Wednesday 26 March 2008

Power on, Water off

My new guests are from Vienna. I collected them from the train station, in the pouring rain, yesterday evening. They had set out at 4am and flown to Paris before getting the train to Carcassonne - so they were a bit tired and a bit hungry when they got here.

They seem like a very sweet couple. She works for a magazine called Weinerin, which translates as Viennese woman, and is writing an article about Carcassonne for the magazine, which we will hopefully be featured in as the place to stay when in town. He is an architect. The company he works for does a lot of work designing prisons - well somebody has to, I guess - and he was told by his colleagues that the prison here in Carcassonne is very highly regarded by those in the prison design business and that he might take a look out of interest. Let's just hope he doesn't get locked up for acting a bit suspiciously outside a prison - I can just hear him saying "Honestly, officer, these photographs are just for my work" as he is bundled into the back of a car by a couple of burly 'gendarmes'.

We have managed to avoid the electricity going off today - I'm still not sure if we need another increase in the power rating or there is a fault in the system somewhere - there appears to be no logic to when the power trips off. So power OK but when we got back from lunch the water was off! The workmen arrived early this morning and started digging up the road just up the hill from 42rvh - it looked like they were putting in a new water pipe to number 43. Just after midday it was clear that not all was well as litres of water were running down the street and a man was poking a stick into a flooded hole - someone had obviously drilled through the main (perhaps the bloke with the stick) and everyone else had made themselves scarce either because they didn't want to be associated with it or because it was lunch time and even though it was an emergency it could wait until 2pm - that's the price you have to pay for civilisation.

Fortunately, we went out for lunch today so didn't need the water and our guests were also out by then and didn't even realise it had been off.
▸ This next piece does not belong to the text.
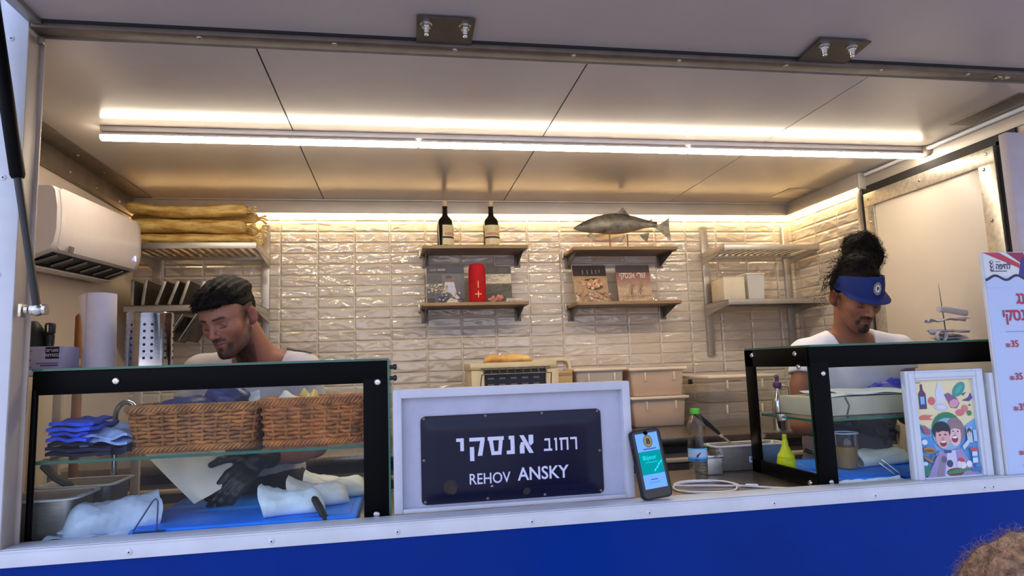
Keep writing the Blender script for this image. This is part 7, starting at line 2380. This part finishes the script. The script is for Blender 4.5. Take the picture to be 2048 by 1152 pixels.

We went for lunch with Denis and his lady friend, Grainne, fresh off the flight from Dublin - I'm not sure she appreciated being whisked off straight from the airport in her travel clothes and without warning!

We had been meaning to try Domaine Gayda for a while and finally got round to doing so today. It is out in the countryside towards Limoux - a big wine estate run by one of the major players in the local wine trade, a modern building housing a restaurant, a wine shop and the vats, which are open to view as you climb the stairs to the restaurant - all very clean and comfortable and a lovely place for a spot of lunch, even when the weather is a bit foul as it was today. The big log fire and friendly ambience made it very welcoming.

Small world that it is, the maitre'd turned out to have worked in Ireland for quite a while and knew a lot of the places that Denis and Grainne knew well. He was also very interested in our apartments here in town - Debrah showed him some of her fabulous photos on the wonder that is her i-phone and he took some cards off me and we took some brochures off him. Hopefully we can push some business in both directions. Lunch and networking equals time well spent.

We would have stayed a bit longer and visited the wine shop, but I had an appointment with Amelie for my next French lesson, so we had to head back to Carcassonne. On the way back, Amelie called to say she was ill and couldn't make it - my French might suffer as a result but my credit card was spared the shop which at the moment is a good thing.

This evening, we helped our Austrian friends find a restaurant and then settled down on the sofa to watch a very soporific football match between England and France. I hope the state visit to Britain of President Sarkozy has a bit more meaning and passion about it than this evening's tame affair - I'm not sure it will - I understand he's been told to get in line and act with more decorum as the office of President demands. Act in a reserved manner and don't show your emotions - hmmm, how very British that sounds!